**The task:** Can the data below be echoed back word for word?

── Data shown ──

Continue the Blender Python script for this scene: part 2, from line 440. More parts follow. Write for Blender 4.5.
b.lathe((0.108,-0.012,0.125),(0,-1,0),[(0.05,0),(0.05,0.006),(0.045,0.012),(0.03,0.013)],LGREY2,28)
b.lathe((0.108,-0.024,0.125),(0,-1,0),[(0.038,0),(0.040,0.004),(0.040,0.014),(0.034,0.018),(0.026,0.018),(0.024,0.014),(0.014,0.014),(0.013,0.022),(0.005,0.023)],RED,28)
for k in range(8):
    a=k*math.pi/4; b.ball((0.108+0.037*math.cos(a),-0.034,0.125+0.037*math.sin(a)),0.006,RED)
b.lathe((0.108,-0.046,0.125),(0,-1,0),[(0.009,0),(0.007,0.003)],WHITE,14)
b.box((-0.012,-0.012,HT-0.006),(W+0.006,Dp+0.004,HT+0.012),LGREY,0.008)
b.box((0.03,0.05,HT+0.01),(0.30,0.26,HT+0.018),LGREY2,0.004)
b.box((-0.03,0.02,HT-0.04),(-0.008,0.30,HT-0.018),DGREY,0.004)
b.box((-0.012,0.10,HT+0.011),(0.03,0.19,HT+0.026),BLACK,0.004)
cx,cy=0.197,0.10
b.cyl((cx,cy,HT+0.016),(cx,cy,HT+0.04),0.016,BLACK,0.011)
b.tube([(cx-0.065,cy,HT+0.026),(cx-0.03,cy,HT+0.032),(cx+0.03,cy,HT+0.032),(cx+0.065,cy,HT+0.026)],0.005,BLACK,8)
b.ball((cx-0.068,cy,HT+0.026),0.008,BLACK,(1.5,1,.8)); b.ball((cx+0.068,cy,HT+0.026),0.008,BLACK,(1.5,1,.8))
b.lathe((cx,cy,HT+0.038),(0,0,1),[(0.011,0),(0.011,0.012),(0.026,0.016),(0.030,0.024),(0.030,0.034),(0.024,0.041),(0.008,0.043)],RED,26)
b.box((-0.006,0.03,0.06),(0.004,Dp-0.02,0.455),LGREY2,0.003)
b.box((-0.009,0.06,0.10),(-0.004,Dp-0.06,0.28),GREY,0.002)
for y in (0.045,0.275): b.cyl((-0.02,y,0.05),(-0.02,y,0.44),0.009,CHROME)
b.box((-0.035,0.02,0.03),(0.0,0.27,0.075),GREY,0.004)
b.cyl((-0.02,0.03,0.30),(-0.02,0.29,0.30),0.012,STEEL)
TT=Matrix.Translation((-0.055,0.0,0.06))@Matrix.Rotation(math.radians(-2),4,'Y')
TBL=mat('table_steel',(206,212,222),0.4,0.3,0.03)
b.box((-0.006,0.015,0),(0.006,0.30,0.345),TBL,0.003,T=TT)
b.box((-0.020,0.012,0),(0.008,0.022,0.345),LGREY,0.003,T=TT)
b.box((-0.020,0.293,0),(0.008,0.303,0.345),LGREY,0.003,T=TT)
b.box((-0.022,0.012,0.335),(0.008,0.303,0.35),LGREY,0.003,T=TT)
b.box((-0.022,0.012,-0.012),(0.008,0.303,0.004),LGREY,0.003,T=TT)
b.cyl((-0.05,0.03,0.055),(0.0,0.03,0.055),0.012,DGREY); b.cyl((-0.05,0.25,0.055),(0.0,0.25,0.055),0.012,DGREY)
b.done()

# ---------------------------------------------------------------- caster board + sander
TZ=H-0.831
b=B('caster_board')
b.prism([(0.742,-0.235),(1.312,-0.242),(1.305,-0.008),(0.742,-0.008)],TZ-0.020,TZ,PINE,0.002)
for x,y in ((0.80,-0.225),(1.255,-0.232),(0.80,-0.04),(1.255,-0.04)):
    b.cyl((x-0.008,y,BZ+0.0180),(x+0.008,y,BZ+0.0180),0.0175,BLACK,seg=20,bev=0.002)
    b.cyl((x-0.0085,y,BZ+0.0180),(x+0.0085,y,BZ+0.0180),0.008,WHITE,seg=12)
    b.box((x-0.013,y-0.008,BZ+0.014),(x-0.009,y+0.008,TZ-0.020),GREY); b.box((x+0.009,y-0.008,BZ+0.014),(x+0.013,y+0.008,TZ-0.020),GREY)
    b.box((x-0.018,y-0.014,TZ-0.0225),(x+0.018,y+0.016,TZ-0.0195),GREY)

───

**Response to the task:**
Continue the Blender Python script for this scene: part 2, from line 440. More parts follow. Write for Blender 4.5.
b.lathe((0.108,-0.012,0.125),(0,-1,0),[(0.05,0),(0.05,0.006),(0.045,0.012),(0.03,0.013)],LGREY2,28)
b.lathe((0.108,-0.024,0.125),(0,-1,0),[(0.038,0),(0.040,0.004),(0.040,0.014),(0.034,0.018),(0.026,0.018),(0.024,0.014),(0.014,0.014),(0.013,0.022),(0.005,0.023)],RED,28)
for k in range(8):
    a=k*math.pi/4; b.ball((0.108+0.037*math.cos(a),-0.034,0.125+0.037*math.sin(a)),0.006,RED)
b.lathe((0.108,-0.046,0.125),(0,-1,0),[(0.009,0),(0.007,0.003)],WHITE,14)
b.box((-0.012,-0.012,HT-0.006),(W+0.006,Dp+0.004,HT+0.012),LGREY,0.008)
b.box((0.03,0.05,HT+0.01),(0.30,0.26,HT+0.018),LGREY2,0.004)
b.box((-0.03,0.02,HT-0.04),(-0.008,0.30,HT-0.018),DGREY,0.004)
b.box((-0.012,0.10,HT+0.011),(0.03,0.19,HT+0.026),BLACK,0.004)
cx,cy=0.197,0.10
b.cyl((cx,cy,HT+0.016),(cx,cy,HT+0.04),0.016,BLACK,0.011)
b.tube([(cx-0.065,cy,HT+0.026),(cx-0.03,cy,HT+0.032),(cx+0.03,cy,HT+0.032),(cx+0.065,cy,HT+0.026)],0.005,BLACK,8)
b.ball((cx-0.068,cy,HT+0.026),0.008,BLACK,(1.5,1,.8)); b.ball((cx+0.068,cy,HT+0.026),0.008,BLACK,(1.5,1,.8))
b.lathe((cx,cy,HT+0.038),(0,0,1),[(0.011,0),(0.011,0.012),(0.026,0.016),(0.030,0.024),(0.030,0.034),(0.024,0.041),(0.008,0.043)],RED,26)
b.box((-0.006,0.03,0.06),(0.004,Dp-0.02,0.455),LGREY2,0.003)
b.box((-0.009,0.06,0.10),(-0.004,Dp-0.06,0.28),GREY,0.002)
for y in (0.045,0.275): b.cyl((-0.02,y,0.05),(-0.02,y,0.44),0.009,CHROME)
b.box((-0.035,0.02,0.03),(0.0,0.27,0.075),GREY,0.004)
b.cyl((-0.02,0.03,0.30),(-0.02,0.29,0.30),0.012,STEEL)
TT=Matrix.Translation((-0.055,0.0,0.06))@Matrix.Rotation(math.radians(-2),4,'Y')
TBL=mat('table_steel',(206,212,222),0.4,0.3,0.03)
b.box((-0.006,0.015,0),(0.006,0.30,0.345),TBL,0.003,T=TT)
b.box((-0.020,0.012,0),(0.008,0.022,0.345),LGREY,0.003,T=TT)
b.box((-0.020,0.293,0),(0.008,0.303,0.345),LGREY,0.003,T=TT)
b.box((-0.022,0.012,0.335),(0.008,0.303,0.35),LGREY,0.003,T=TT)
b.box((-0.022,0.012,-0.012),(0.008,0.303,0.004),LGREY,0.003,T=TT)
b.cyl((-0.05,0.03,0.055),(0.0,0.03,0.055),0.012,DGREY); b.cyl((-0.05,0.25,0.055),(0.0,0.25,0.055),0.012,DGREY)
b.done()

# ---------------------------------------------------------------- caster board + sander
TZ=H-0.831
b=B('caster_board')
b.prism([(0.742,-0.235),(1.312,-0.242),(1.305,-0.008),(0.742,-0.008)],TZ-0.020,TZ,PINE,0.002)
for x,y in ((0.80,-0.225),(1.255,-0.232),(0.80,-0.04),(1.255,-0.04)):
    b.cyl((x-0.008,y,BZ+0.0180),(x+0.008,y,BZ+0.0180),0.0175,BLACK,seg=20,bev=0.002)
    b.cyl((x-0.0085,y,BZ+0.0180),(x+0.0085,y,BZ+0.0180),0.008,WHITE,seg=12)
    b.box((x-0.013,y-0.008,BZ+0.014),(x-0.009,y+0.008,TZ-0.020),GREY); b.box((x+0.009,y-0.008,BZ+0.014),(x+0.013,y+0.008,TZ-0.020),GREY)
    b.box((x-0.018,y-0.014,TZ-0.0225),(x+0.018,y+0.016,TZ-0.0195),GREY)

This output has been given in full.